General Petraeus' Mistake
By Michael Zebulon
Look, if Gen. Petraeus was in earnest, and I see no reason to suspect otherwise, he could have taken his case (or at least begun by taking his case) directly -- and privately -- to Pastor Jones. This could have been undertaken as a quiet, urgent appeal on behalf of the troops, and even as a personal emissary of the president. At least at first. And that, of itself, might well have been sufficient to secure the solicited cooperation.
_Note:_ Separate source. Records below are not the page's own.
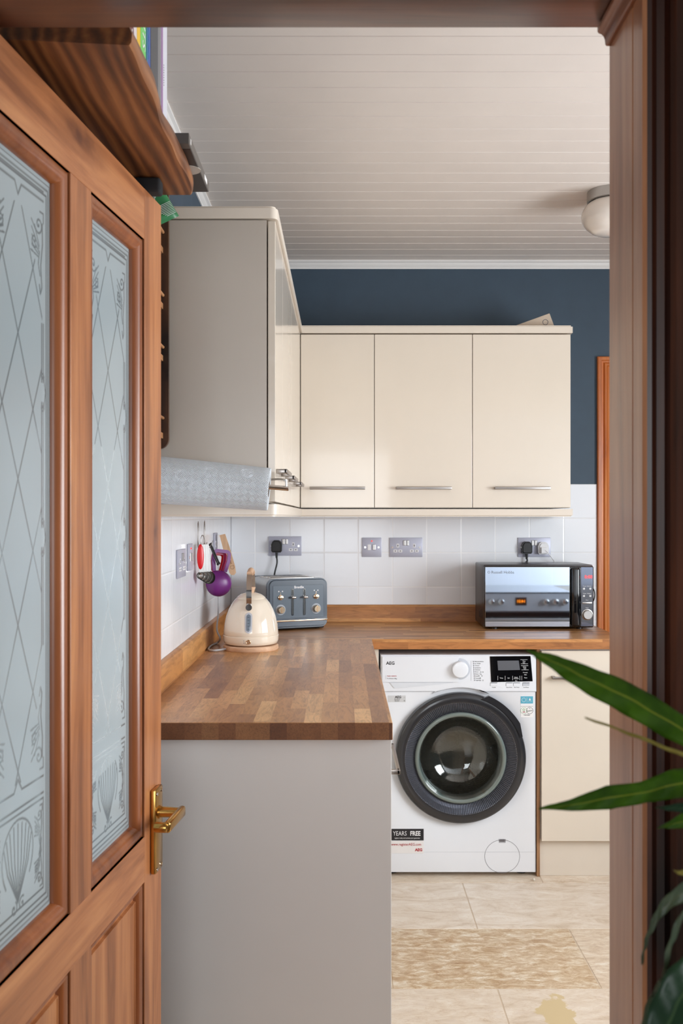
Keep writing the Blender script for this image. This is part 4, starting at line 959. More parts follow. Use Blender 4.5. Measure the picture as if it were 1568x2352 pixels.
# ------------------------------------------------------------------ sockets and switches
def socket(kind, led=False, plugged=()):
    wd_ = 0.146 if kind == 'double' else 0.086; root = thing('socket', (0, 0, 0))
    b = B(); b.box(-wd_/2, wd_/2, -0.006, -0.0003, -0.043, 0.043, 0.0022); b.build('face_plate', M_['plate'], root, smooth=40)
    sx = 0.0605 if kind == 'double' else 0.030
    for q in (-sx, sx):
        b = B(); b.cyl((q, -0.0055, 0), (q, -0.0075, 0), 0.0042, seg=14); b.box(q-0.0035, q+0.0035, -0.0078, -0.0074, -0.0004, 0.0004); b.build('screw', M_['chrome'], root)
    if kind == 'double':
        for q in (-0.0068, 0.0068):
            b = B(); b.box(q-0.0056, q+0.0056, -0.0105, -0.005, 0.008, 0.031, 0.0012); b.build('rocker_switch', M_['chrome' if False else 'steel'], root)
        for cx_ in (-0.0365, 0.0365):
            if cx_ in plugged: continue
            b = B(); b.box(cx_-0.0055, cx_+0.0055, -0.0068, -0.0055, -0.001, 0.016, 0.002)
            for q in (-0.011, 0.011): b.box(cx_+q-0.0085, cx_+q+0.0085, -0.0068, -0.0055, -0.0225, -0.0105, 0.003)
            ins = b.build('pin_shutter', M_['white'], root)
            b = B(); b.box(cx_-0.0022, cx_+0.0022, -0.0072, -0.0067, 0.003, 0.012)
            for q in (-0.011, 0.011): b.box(cx_+q-0.0035, cx_+q+0.0035, -0.0072, -0.0067, -0.0185, -0.0145)
            b.build('pin_hole', M_['inkgrey'], ins)
    else:
        b = B(); b.box(-0.019, -0.005, -0.0078, -0.005, -0.013, 0.013, 0.001); b.build('fuse_carrier', M_['white'], root)
        b = B(); b.box(0.0035, 0.0165, -0.0105, -0.005, -0.012, 0.013, 0.0012); b.build('rocker_switch', M_['steel'], root)
        if led: b = B(); b.cyl((0, -0.005, 0.028), (0, -0.0082, 0.028), 0.003, seg=12); b.build('neon_lamp', M_['led_red'], root)
    return root
def at_back(px, py): return ((px-784)/516.0, 4.2637, E-(py-1187)/516.0)
S1 = socket('double', plugged=(-0.0365,)); S1.location = at_back(654.5, 1254); tag(S1, 'steel double socket above toaster with black plug in its left side', 'socket', 'steel wall sockets')
S2 = socket('single', led=True); S2.location = at_back(853.5, 1257); tag(S2, 'square steel fused switch with red light in middle of back wall', 'switch', 'steel wall sockets')
S3 = socket('double'); S3.location = at_back(932, 1257); tag(S3, 'empty steel double socket right of the square switch on back wall', 'socket', 'steel wall sockets')
S4 = socket('double', plugged=(-0.0365, 0.0365)); S4.location = at_back(1226, 1257); tag(S4, 'steel double socket above microwave holding black and white plugs', 'socket', 'steel wall sockets')
def at_left(o, Y, z, lb, cat='socket'): o.location = (LX+0.0003, Y, z); o.rotation_euler = (0, 0, PI/2); tag(o, lb, cat, 'steel wall sockets')
at_left(socket('double'), 2.922, E-0.142, 'steel double socket on left tiled wall, nearest the open door')
at_left(socket('single', led=True), 3.090, E-0.130, 'steel fused switch with red light on left tiled wall', 'switch')
at_left(socket('single'), 3.72, E-0.105, 'small steel outlet on left wall half hidden behind purple cups', 'switch')
def plug(mat, c, parent, white=False):
    x, y, z = c; b = B()
    pts = [(-0.023, -0.022), (-0.018, -0.028), (0.018, -0.028), (0.023, -0.022), (0.024, 0.006), (0.018, 0.020), (0.010, 0.026), (-0.010, 0.026), (-0.018, 0.020), (-0.024, 0.006)]
    b.prism([(x+a, z+q) for a, q in pts], y-0.036, y-0.007, 'y')
    bmesh.ops.bevel(b.bm, geom=[e for e in b.bm.edges if e.verts[0].co.y < y-0.03 and e.verts[1].co.y < y-0.03], offset=0.006, segments=3, affect='EDGES')
    if not white: b.cyl((x, y-0.02, z-0.026), (x, y-0.02, z-0.052), 0.0065, 0.0045, seg=12)
    return b

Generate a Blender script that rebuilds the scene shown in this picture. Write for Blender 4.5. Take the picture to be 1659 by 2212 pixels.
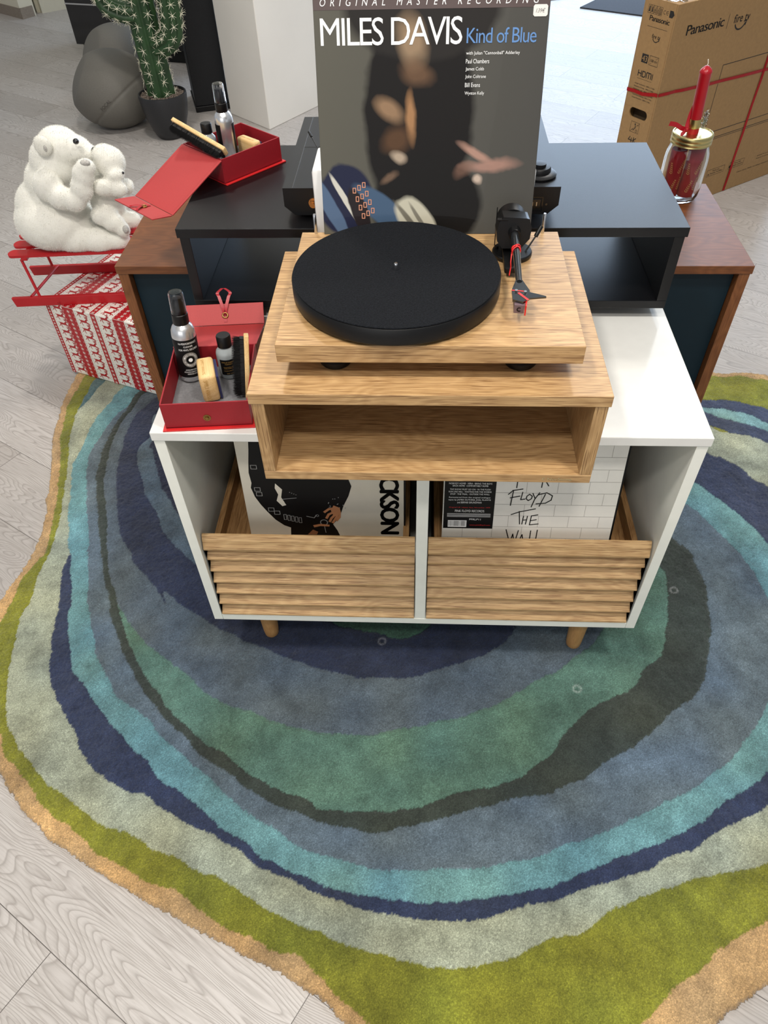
import bpy, bmesh, math, random
import numpy as np
from mathutils import Vector, Matrix
random.seed(7)
rng = np.random.default_rng(7)
S = bpy.context.scene
COL = S.collection
for o in list(bpy.data.objects):
    bpy.data.objects.remove(o)

# ------------------------------------------------------------------ camera
cd = bpy.data.cameras.new('camera'); cam = bpy.data.objects.new('camera', cd); COL.objects.link(cam)
R_ = Vector((0.99884332, 0.04192875, -0.02353727)); U_ = Vector((-0.01500075, 0.73680267, 0.67594142)); F_ = Vector((-0.0456837, 0.6748065, -0.73657938))
mw = Matrix((R_, U_, -F_)).transposed().to_4x4(); mw.translation = Vector((-0.00597, -0.81214, 1.49517))
cam.matrix_world = mw
cd.sensor_fit = 'VERTICAL'; cd.sensor_height = 36.0; cd.lens = 36.0 * 1565.25 / 2212; cd.clip_start = .02
S.camera = cam
# ------------------------------------------------------------------ world, lights, exposure
S.view_settings.view_transform = 'Standard'; S.view_settings.look = 'None'; S.view_settings.gamma = 1
S.view_settings.use_curve_mapping = False
S.view_settings.exposure = -0.08
w = bpy.data.worlds.new('world'); S.world = w; w.use_nodes = True
bg = w.node_tree.nodes['Background']; bg.inputs[0].default_value = (.86, .92, 1, 1); bg.inputs[1].default_value = .4
def area(name, loc, target, sx, sy, energy, color):
    l = bpy.data.lights.new(name, 'AREA'); l.shape = 'RECTANGLE'; l.size = sx; l.size_y = sy; l.energy = energy; l.color = color
    o = bpy.data.objects.new(name, l); COL.objects.link(o); o.location = loc
    o.rotation_euler = (Vector(target) - Vector(loc)).to_track_quat('-Z', 'Y').to_euler()
    return o
area('window_daylight', (1.86, 6.86, 2.05), (1.86, 0, 2.05), 4.2, 3.95, 255, (.60, .77, 1))
area('shopfront_daylight', (-1.2, -4.4, 2.0), (0, 0, .3), 3.6, 2.2, 36, (1, .98, .95))
for i, (lx, ly) in enumerate([(-.8, -.45), (.75, -.55), (-.8, 1.9), (1.1, 2.2), (-.1, -1.45), (-2.6, 4.2)]):
    area('ceiling_lamp', (lx, ly, 2.97), (lx, ly, 0), .24, .24, 30 if ly < 4 else 9, (1, .95, .88))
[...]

The net effect of his going public with it early in the game was tantamount to giving an engraved invitation to the enemy to "up the ante." (And eventually they will, rest assured, now that everybody and their Aunt Mathilda has piled on and made the thing exponentially bigger than it had to be.) Effectively he told the bad guys
- that we are generally afraid of Muslims;
- that, more specifically, our men-at-arms and their commanders can be intimidated; and
- that We the People of this land are willing to let our own civil liberties (and by extension, our sovereignty) be held hostage to increasingly delicate Islamic sensibilities.
He unmistakably telegraphed that anxiety. And now, whatever happens (or fails to happen), in northern Florida or anywhere else, from this point onward -- even if September 11 has come and gone -- you can take it as a "given" that the enemy's got our number. (This, as if jihadi slime needed an excuse for the evil they do.)